China detained him after the incident on Aug 1, 2007 and jailed him in Nov 2007 for allegedly “inciting to split the country” and “subverting state power”. The popular annual festival has remained cancelled ever since.

According to Washington-based International Campaign for Tibet, Adag had told the court at his hearing: “I wanted to raise Tibetan concerns and grievances, as there is (otherwise) no outlet for us to do so.”

In prison too, Adag had continued to defy the Chinese authorities. Last year, he carried out a 33-day hunger strike in prison to protest the authorities’ treatment of political prisoners, reported Aug 1, citing two Tibetans living in India, including Lobsang Jamyang, a monk who is Adag’s eldest son.

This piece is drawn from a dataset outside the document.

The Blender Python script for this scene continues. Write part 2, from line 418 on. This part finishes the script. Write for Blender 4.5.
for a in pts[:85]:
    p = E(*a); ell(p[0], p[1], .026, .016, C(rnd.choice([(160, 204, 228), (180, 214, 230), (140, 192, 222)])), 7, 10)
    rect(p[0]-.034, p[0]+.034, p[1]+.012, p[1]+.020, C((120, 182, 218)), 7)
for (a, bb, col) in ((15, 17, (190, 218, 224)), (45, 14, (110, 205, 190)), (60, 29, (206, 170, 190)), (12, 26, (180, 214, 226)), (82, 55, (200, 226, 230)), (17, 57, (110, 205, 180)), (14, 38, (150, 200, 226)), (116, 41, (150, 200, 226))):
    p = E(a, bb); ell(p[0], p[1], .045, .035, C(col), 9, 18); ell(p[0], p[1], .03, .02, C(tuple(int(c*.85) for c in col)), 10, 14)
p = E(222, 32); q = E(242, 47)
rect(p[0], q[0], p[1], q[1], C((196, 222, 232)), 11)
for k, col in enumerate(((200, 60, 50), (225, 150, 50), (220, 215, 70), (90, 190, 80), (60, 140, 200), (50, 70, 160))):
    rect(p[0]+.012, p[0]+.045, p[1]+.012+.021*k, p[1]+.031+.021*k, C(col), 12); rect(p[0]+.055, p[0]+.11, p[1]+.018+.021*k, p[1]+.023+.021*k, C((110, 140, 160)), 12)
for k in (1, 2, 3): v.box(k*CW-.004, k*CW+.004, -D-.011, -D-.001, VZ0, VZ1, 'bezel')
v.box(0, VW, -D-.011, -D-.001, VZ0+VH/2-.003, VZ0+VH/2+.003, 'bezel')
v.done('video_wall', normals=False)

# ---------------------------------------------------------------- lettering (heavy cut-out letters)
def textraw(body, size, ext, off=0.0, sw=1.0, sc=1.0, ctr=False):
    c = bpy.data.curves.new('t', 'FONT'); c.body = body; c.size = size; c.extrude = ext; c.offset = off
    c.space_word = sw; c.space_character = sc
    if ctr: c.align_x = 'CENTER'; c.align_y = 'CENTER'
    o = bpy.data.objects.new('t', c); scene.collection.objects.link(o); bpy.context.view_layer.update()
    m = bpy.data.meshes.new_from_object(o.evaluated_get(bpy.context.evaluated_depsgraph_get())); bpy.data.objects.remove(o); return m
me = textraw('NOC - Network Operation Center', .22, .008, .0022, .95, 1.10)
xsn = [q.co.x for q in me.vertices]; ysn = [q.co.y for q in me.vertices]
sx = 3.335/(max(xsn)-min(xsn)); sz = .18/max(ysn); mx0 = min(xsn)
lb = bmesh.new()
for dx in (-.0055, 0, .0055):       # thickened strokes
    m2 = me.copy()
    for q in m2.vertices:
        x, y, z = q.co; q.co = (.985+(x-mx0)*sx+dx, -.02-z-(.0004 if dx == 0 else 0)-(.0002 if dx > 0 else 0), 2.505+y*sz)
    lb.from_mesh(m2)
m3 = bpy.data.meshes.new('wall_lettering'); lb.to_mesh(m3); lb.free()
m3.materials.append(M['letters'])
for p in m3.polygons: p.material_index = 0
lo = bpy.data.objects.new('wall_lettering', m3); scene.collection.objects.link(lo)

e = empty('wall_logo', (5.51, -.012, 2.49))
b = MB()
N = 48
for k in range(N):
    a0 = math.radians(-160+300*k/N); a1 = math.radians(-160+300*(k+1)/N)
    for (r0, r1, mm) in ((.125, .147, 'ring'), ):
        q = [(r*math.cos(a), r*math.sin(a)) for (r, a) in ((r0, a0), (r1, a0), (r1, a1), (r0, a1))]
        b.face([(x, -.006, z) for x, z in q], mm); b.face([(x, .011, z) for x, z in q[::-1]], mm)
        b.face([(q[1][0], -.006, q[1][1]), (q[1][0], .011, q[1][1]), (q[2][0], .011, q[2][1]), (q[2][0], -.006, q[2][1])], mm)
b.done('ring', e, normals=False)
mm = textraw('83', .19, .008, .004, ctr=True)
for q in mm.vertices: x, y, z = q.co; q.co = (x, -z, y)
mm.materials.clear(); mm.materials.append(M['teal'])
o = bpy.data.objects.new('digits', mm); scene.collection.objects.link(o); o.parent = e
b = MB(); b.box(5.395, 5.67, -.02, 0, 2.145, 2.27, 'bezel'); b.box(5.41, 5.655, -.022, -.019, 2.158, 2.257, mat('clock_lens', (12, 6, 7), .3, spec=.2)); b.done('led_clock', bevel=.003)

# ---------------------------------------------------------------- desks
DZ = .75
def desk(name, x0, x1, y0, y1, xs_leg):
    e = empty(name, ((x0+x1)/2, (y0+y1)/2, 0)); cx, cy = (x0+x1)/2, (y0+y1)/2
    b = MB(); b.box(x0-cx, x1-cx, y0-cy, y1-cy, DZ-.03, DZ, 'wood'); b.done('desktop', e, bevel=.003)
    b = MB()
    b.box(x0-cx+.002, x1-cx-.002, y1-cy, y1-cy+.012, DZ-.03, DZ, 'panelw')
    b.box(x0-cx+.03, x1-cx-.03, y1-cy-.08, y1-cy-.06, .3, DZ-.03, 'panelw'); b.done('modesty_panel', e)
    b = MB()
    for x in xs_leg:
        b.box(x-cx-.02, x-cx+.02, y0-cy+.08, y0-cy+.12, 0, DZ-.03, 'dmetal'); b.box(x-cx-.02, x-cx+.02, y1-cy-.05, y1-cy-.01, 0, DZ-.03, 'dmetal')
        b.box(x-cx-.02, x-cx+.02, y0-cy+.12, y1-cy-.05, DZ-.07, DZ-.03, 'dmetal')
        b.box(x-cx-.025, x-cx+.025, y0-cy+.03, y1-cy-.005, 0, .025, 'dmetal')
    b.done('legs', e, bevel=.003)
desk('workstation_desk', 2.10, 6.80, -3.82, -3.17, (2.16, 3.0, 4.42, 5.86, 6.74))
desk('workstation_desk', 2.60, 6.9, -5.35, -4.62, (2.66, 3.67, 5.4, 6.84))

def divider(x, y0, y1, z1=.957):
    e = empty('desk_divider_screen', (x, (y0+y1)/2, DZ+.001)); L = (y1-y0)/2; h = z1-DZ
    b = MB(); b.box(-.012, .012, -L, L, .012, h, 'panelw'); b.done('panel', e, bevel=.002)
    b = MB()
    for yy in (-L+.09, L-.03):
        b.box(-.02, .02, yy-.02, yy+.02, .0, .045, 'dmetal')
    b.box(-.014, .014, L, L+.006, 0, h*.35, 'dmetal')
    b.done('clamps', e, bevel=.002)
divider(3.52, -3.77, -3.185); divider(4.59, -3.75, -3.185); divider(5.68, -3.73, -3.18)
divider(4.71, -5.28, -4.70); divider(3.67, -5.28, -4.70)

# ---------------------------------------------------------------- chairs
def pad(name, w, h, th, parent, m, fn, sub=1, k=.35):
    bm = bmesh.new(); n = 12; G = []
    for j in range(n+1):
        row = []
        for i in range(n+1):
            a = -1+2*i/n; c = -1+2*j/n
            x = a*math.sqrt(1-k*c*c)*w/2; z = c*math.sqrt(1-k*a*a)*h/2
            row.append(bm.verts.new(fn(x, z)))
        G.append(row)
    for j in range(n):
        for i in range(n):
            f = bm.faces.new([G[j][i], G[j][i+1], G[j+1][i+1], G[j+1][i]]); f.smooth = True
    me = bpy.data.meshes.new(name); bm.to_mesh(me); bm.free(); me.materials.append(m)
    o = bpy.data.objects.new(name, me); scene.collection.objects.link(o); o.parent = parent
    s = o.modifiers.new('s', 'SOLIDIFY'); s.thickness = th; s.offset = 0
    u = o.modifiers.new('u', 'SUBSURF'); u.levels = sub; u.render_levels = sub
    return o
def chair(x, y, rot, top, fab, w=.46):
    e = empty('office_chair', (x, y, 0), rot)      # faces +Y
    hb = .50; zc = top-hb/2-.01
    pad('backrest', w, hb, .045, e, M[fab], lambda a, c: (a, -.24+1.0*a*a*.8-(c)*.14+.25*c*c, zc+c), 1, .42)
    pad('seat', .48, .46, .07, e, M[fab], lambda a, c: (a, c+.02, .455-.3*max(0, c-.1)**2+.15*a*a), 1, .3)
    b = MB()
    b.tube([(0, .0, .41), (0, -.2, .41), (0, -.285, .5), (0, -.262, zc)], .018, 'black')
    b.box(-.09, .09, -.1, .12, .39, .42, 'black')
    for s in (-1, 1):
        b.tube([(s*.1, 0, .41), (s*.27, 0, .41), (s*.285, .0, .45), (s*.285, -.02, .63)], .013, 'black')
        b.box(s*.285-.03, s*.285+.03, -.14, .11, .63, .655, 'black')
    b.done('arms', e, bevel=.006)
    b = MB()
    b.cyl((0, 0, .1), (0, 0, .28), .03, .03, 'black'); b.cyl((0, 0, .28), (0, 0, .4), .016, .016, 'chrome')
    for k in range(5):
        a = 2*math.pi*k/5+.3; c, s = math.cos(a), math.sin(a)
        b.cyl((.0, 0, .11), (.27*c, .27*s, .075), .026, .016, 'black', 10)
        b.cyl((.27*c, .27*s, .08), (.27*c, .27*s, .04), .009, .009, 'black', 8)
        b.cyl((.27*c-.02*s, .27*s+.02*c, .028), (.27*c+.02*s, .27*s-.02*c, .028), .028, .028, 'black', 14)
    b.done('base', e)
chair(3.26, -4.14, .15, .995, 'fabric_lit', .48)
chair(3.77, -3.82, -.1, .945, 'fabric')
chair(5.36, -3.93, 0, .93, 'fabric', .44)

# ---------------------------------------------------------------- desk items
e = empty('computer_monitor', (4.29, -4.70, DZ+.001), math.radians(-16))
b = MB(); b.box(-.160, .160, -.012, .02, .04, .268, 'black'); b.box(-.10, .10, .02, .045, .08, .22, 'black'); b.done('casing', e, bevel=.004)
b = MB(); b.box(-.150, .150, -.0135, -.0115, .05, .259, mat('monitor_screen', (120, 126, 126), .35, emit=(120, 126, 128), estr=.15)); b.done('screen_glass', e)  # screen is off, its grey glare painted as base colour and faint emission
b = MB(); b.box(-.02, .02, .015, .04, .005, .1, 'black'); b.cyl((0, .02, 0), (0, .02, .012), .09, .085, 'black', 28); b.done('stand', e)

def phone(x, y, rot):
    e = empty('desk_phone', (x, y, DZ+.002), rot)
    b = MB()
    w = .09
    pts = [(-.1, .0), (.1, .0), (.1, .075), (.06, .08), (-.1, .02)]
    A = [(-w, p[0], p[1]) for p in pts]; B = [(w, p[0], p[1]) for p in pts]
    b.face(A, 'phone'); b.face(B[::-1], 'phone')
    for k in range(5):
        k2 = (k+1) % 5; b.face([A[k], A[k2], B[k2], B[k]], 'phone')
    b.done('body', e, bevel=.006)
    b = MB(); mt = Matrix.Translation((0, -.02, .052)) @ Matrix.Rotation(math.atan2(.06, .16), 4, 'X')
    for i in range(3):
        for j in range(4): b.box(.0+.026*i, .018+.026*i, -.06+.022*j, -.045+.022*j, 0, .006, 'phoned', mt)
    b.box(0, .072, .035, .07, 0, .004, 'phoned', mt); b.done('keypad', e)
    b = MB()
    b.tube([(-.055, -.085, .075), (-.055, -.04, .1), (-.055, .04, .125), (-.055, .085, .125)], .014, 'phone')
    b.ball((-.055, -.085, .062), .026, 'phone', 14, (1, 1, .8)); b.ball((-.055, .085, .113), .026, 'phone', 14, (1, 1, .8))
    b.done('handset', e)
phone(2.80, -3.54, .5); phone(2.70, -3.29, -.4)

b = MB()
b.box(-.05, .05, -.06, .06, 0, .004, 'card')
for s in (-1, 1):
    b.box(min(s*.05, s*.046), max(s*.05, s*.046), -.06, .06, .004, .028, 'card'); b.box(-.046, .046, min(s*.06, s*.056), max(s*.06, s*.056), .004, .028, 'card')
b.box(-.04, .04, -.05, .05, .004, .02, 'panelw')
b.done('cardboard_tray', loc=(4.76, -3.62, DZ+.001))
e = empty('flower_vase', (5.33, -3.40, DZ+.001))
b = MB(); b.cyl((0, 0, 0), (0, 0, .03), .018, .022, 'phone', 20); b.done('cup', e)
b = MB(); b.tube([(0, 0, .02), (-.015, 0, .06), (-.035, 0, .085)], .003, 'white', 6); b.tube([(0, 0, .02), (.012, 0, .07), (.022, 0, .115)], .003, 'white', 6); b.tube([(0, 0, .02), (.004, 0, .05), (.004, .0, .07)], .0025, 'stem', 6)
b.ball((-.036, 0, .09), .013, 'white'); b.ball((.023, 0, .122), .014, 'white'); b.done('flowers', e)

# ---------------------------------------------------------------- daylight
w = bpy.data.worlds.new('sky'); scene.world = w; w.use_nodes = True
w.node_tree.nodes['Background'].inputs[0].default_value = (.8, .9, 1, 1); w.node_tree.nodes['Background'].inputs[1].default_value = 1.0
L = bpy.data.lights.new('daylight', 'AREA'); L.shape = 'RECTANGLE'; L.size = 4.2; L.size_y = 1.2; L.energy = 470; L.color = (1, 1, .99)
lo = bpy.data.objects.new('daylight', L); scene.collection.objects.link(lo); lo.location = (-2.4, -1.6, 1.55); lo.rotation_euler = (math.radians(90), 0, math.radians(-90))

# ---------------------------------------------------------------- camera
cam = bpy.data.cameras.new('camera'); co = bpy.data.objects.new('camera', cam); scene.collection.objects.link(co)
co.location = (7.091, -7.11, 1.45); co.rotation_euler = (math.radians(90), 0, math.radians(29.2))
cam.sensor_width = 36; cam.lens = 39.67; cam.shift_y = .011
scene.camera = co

Adag’s remarkably bold public protest inspired the Tibetan public at a time when China’s repression was at a new high and his detention provoked hundreds of them to protest before police and government office compounds in Lithang. Police threatened to shoot when tensions were at their height.

Authorities managed to negotiate an uneasy truce, but security forces then converged on Lithang in large numbers, and local Tibetan Communist Party officials in the area were replaced with Han Chinese, noted Radio Free Asia (Washington) Jul 31.

According to Dharamshala-based Tibetan Centre for Human Rights and Democracy Jul 31, Adag was severely beaten and tortured in detention and later taken to Sichuan’s Mianyang prison before being released on Jul 30. The prison is located north of Chengdu, in low-lying hills that were the site of the devastating Sichuan earthquake of 2008.